Rushdie
Salman Rushdie faced death threats after the publication of his book The Satanic Verses in 1988. Reuters

Salman Rushdie has jumped to the defence of the 12 murdered cartoonists from French satirical magazine Charlie Hebdo.

He spoke of his anger that the artists had been "vilified and called racists" following the attack on their offices by two brothers directed by al-Qaeda in the Arabian Peninsula (Aqap).

Rushdie was himself threatened with death after his book, The Satanic Verses, was published in 1988. He made the defence after a speech at the University of Vermont in the United States, when asked about the attacks.

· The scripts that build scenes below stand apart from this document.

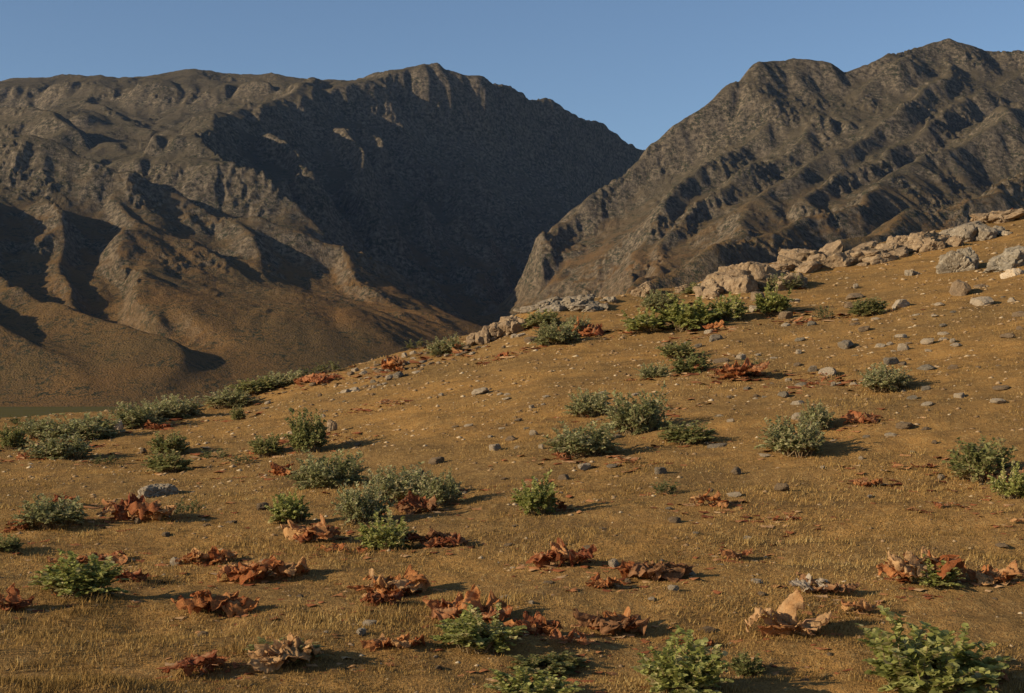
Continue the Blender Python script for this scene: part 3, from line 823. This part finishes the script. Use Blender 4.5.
DEAD = {
    'rust': dead_mat("rust_leaf", (.34, .105, .034), (.58, .25, .085), (.13, .045, .024)),
    'red': dead_mat("dark_red_leaf", (.21, .052, .022), (.40, .14, .05), (.50, .26, .12)),
    'tan': dead_mat("tan_leaf", (.52, .27, .105), (.62, .38, .18), (.26, .10, .04)),
    'orange': dead_mat("orange_leaf", (.38, .13, .05), (.46, .20, .085), (.22, .07, .03)),
    'pink': dead_mat("pinkish_leaf", (.50, .22, .085), (.62, .35, .145), (.25, .09, .038)),
    'brown': dead_mat("brown_leaf", (.23, .10, .042), (.38, .19, .085), (.46, .27, .14)),
    'pale': dead_mat("pale_leaf", (.52, .42, .30), (.60, .50, .37), (.38, .26, .17)),
}
def leaf_shape(seed):
    """a big crinkled withered leaf, 1 long, lying along +Y and arching up"""
    rng = np.random.default_rng(seed)
    nl, na = 21, 25
    l = np.linspace(0, 1, nl)[:, None]; a = np.linspace(-1, 1, na)[None, :]
    wdt = .50 * np.sin(np.pi * np.clip(l, 0, 1) ** .62) ** .7 + .03
    edge = 1 + .16 * np.sin(a * 0 + l * rng.uniform(14, 22) + rng.uniform(0, 6)) * np.abs(a) ** 2 + .10 * pnoise(l * 6 + 0 * a, a * 3, seed)
    x = a * wdt * edge
    y = l * (1 + .10 * pnoise(a * 2, l * 2, seed + 1)) - .12 * np.abs(a) ** 2 * (1 - l)
    curl = rng.uniform(-1.2, .45); arch = rng.uniform(-.15, .45)
    # veins fan from the stalk: the blade stands in pleats between them
    ang = np.arctan2(x, y + .12)
    pleat = np.abs(np.sin(ang * rng.uniform(5, 8) + rng.uniform(0, 1))) * .085 * np.clip(l * 2.2, 0, 1) * rng.uniform(.9, 1.8)
    z = curl * np.abs(x) ** 1.5 * (.6 + .8 * l) + arch * np.sin(np.pi * l * .9) * .5 - pleat
    z = z + .07 * fbm(x * 3.2, y * 3.2, 3, seed + 5) + .03 * (ridged(x * 7, y * 7, 2, seed + 6) - .8)
    tear = 1 - .28 * np.clip(pnoise(l * 9, np.sign(a) * 4 + 0 * l, seed + 9), 0, 1) * np.abs(a) ** 3
    x = x * tear
    # edges roll in
    roll = np.clip(np.abs(a) - .62, 0, 1) * rng.uniform(.2, .9)
    x = x * (1 - roll); z = z + roll * .22
    # tip folds over
    tip = np.clip(l - .72, 0, 1) * rng.uniform(-.6, 1.4); y = y - tip * .5 + 0 * a; z = z + tip * .6
    rib = np.clip(1 - np.abs(a) * 9, 0, 1) * np.clip(1.2 - l, 0, 1) + 0.5 * np.clip(1 - np.abs(np.sin(ang * 6)) * 5, 0, 1) * (l > .15)
    z = z - np.percentile(z, 12)
    co = np.stack([x, y, z], -1).reshape(-1, 3)
    i = np.arange(nl * na).reshape(nl, na)
    q = np.stack([i[:-1, :-1], i[:-1, 1:], i[1:, 1:], i[1:, :-1]], -1).reshape(-1, 4)
    return co, q, (rib + 0 * a).ravel()
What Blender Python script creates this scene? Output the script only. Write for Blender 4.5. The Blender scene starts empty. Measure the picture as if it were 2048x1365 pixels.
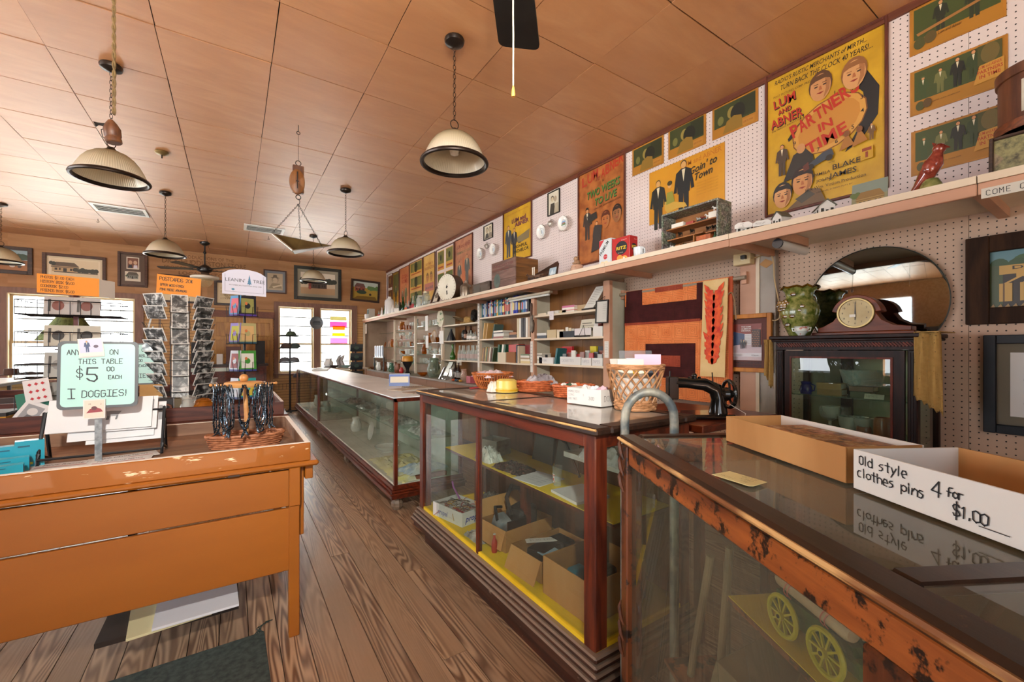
import bpy, bmesh, math, random
from mathutils import Vector, Matrix
random.seed(7)
R=random.uniform
PI=math.pi
sc=bpy.context.scene
COL=sc.collection
# ---------------------------------------------------------------- camera, world, lights, exposure
FPX,V0,VPX,CH=845.,700.,467.,1.34
PSI=math.atan((1024-VPX)/FPX)
cd=bpy.data.cameras.new('camera'); cam=bpy.data.objects.new('camera',cd); COL.objects.link(cam)
cam.location=(0,0,CH); cam.rotation_euler=(PI/2,0,-PSI)
cd.sensor_width=36; cd.lens=FPX/2048*36; cd.shift_y=(V0-682.5)/2048; cd.clip_start=.02
sc.camera=cam
sc.view_settings.view_transform='Standard'; sc.view_settings.look='None'
sc.view_settings.exposure=0.0; sc.view_settings.gamma=1; sc.view_settings.use_curve_mapping=False
sc.cycles.use_denoising=True; sc.cycles.max_bounces=8; sc.cycles.diffuse_bounces=4; sc.cycles.glossy_bounces=4
sc.cycles.transparent_max_bounces=32; sc.cycles.transmission_bounces=6; sc.cycles.sample_clamp_indirect=60
w=bpy.data.worlds.new('sky'); sc.world=w; w.use_nodes=True
w.node_tree.nodes['Background'].inputs[0].default_value=(.80,.90,1,1)
w.node_tree.nodes['Background'].inputs[1].default_value=2.5
def light(kind,name,loc,energy,col=(1,1,1),aim=None,**k):
    d=bpy.data.lights.new(name,kind); d.energy=energy; d.color=col
    for a,b in k.items(): setattr(d,a,b)
    o=bpy.data.objects.new(name,d); COL.objects.link(o); o.location=loc
    if aim is not None:
        o.rotation_euler=(Vector(aim)-Vector(loc)).to_track_quat('-Z','Y').to_euler()
    return o
light('SUN','sun',(0,-2,9),150.0,(.97,.98,1),aim=(.9,1.0,2.6),angle=.01)
# the photographer's flash, held high just left of the camera
light('SPOT','flash',(-.36,-.75,2.45),640,(1,.95,.88),aim=(1.55,5.6,1.45),spot_size=1.58,spot_blend=1.0,shadow_soft_size=.06)
# fill lamp added at an unseen shop front, daylight through the side windows and the rear windows
light('AREA','front_fill',(-1.6,-2.75,1.75),30,(.95,.97,1),aim=(-1.2,3,1.5),shape='RECTANGLE',size=4.6,size_y=1.9)
light('AREA','side_daylight',(-5.75,4.2,1.6),430,(.90,.95,1),aim=(0,4.2,1.9),shape='RECTANGLE',size=5.6,size_y=1.5)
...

"The French satirical tradition has always been very pointed and very harsh, and still is, you know," he told the audience.

"The thing that I really resent is the way in which these, our dead comrades... who died using the same implement that I use, which is a pen or pencil, have been almost immediately vilified and called racists and I don't know what else."

The author, born in India but educated in Britain, was once the subject of a fatwa issued by Iran's Ayatollah Khomeini and was forced into hiding until it was lifted in 1998. He expressed his staunch support for freedom of speech and said this freedom should be upheld, even if it caused offence to Muslims.

"Both John F Kennedy and Nelson Mandela used the same three-word phrase which in my mind says it all, which is, 'Freedom is indivisible.'" Rushdie said.

"You can't slice it up, otherwise it ceases to be freedom. You can dislike Charlie Hedbo. But the fact that you dislike them has nothing to do with their right to speak."